Dataset rows:

####################

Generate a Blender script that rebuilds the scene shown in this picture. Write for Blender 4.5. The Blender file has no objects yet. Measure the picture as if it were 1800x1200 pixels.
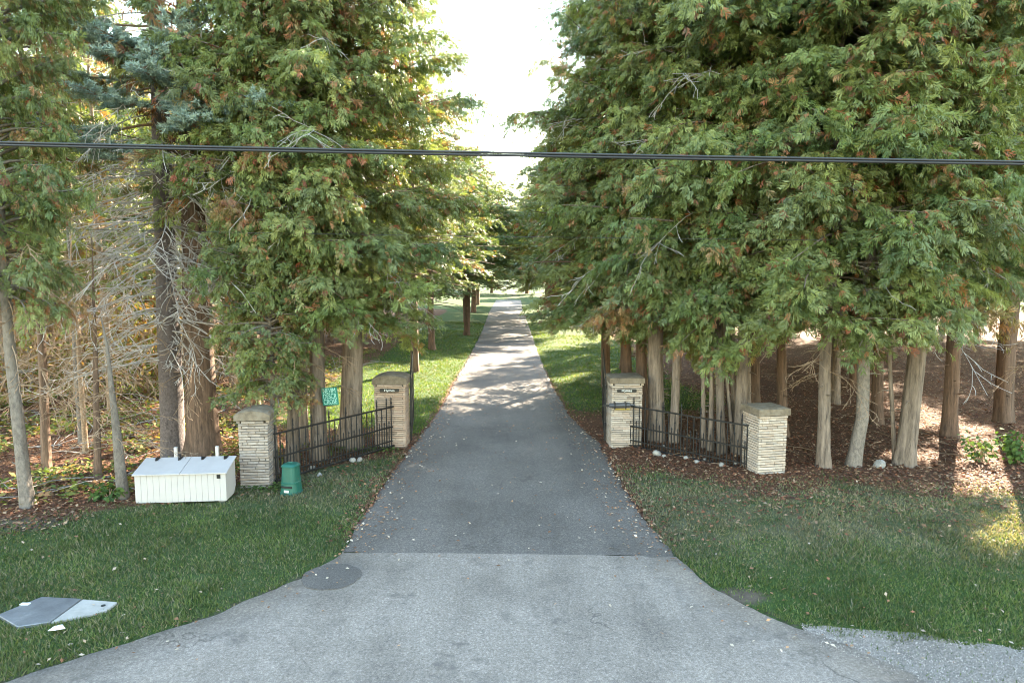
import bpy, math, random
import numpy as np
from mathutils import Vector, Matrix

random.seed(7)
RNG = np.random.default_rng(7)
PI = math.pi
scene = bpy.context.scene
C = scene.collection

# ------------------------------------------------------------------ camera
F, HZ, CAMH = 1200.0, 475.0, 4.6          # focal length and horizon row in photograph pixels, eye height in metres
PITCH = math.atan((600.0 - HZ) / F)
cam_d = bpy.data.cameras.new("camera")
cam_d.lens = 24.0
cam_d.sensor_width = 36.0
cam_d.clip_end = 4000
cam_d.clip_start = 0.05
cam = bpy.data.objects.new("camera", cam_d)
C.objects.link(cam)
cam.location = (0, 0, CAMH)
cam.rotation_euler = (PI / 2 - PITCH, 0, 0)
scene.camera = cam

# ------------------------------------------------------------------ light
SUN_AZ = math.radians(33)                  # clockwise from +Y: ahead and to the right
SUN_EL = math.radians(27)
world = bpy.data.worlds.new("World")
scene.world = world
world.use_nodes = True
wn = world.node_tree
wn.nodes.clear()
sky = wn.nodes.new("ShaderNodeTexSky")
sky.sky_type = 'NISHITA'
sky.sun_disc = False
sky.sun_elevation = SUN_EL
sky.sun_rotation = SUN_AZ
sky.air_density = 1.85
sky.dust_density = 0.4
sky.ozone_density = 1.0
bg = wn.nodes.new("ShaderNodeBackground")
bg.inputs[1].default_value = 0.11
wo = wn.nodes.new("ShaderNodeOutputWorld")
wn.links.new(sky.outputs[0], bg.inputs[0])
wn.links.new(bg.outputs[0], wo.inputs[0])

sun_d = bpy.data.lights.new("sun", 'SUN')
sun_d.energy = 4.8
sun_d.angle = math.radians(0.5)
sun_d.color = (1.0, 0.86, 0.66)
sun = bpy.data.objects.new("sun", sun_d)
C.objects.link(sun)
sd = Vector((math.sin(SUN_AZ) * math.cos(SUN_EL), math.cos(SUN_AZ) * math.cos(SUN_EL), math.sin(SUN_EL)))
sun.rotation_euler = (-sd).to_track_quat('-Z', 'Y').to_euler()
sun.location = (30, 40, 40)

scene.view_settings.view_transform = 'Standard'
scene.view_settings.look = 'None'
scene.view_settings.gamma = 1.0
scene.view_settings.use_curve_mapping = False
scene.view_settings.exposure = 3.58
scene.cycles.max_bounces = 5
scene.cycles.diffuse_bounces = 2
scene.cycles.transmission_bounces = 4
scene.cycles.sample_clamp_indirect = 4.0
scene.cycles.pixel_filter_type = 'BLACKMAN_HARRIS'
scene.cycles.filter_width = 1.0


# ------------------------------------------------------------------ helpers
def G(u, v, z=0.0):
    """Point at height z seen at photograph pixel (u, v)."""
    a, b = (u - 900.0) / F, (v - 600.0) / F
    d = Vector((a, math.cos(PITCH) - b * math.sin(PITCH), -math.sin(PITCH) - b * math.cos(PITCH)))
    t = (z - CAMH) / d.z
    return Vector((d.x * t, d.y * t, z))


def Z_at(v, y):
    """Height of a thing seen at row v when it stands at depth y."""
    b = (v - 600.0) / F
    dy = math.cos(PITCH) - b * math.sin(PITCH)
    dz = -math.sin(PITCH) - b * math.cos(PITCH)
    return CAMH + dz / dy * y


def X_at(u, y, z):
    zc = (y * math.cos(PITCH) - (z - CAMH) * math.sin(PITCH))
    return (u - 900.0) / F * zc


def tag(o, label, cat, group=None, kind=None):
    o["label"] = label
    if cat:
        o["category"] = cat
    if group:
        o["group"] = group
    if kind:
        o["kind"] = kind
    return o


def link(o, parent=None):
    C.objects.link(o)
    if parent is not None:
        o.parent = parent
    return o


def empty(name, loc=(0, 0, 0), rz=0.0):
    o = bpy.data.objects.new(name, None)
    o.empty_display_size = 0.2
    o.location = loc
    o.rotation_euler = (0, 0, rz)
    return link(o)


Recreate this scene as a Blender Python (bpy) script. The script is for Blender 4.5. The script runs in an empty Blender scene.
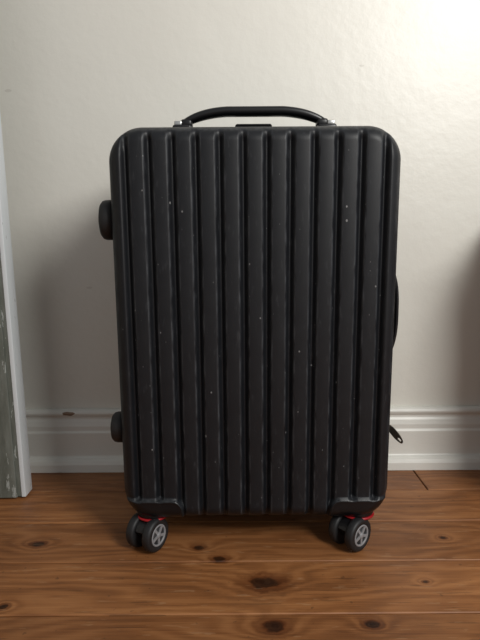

####################

To do: Without the pictures, repeat the entries above line by line, from the first through the one that contains "scene.camera = cam", both ends included.

Solution to this exercise:
Generate a Blender script that rebuilds the scene shown in this picture. Write for Blender 4.5. The Blender file has no objects yet. Measure the picture as if it were 1800x1200 pixels.
import bpy, math, random
import numpy as np
from mathutils import Vector, Matrix

random.seed(7)
RNG = np.random.default_rng(7)
PI = math.pi
scene = bpy.context.scene
C = scene.collection

# ------------------------------------------------------------------ camera
F, HZ, CAMH = 1200.0, 475.0, 4.6          # focal length and horizon row in photograph pixels, eye height in metres
PITCH = math.atan((600.0 - HZ) / F)
cam_d = bpy.data.cameras.new("camera")
cam_d.lens = 24.0
cam_d.sensor_width = 36.0
cam_d.clip_end = 4000
cam_d.clip_start = 0.05
cam = bpy.data.objects.new("camera", cam_d)
C.objects.link(cam)
cam.location = (0, 0, CAMH)
cam.rotation_euler = (PI / 2 - PITCH, 0, 0)
scene.camera = cam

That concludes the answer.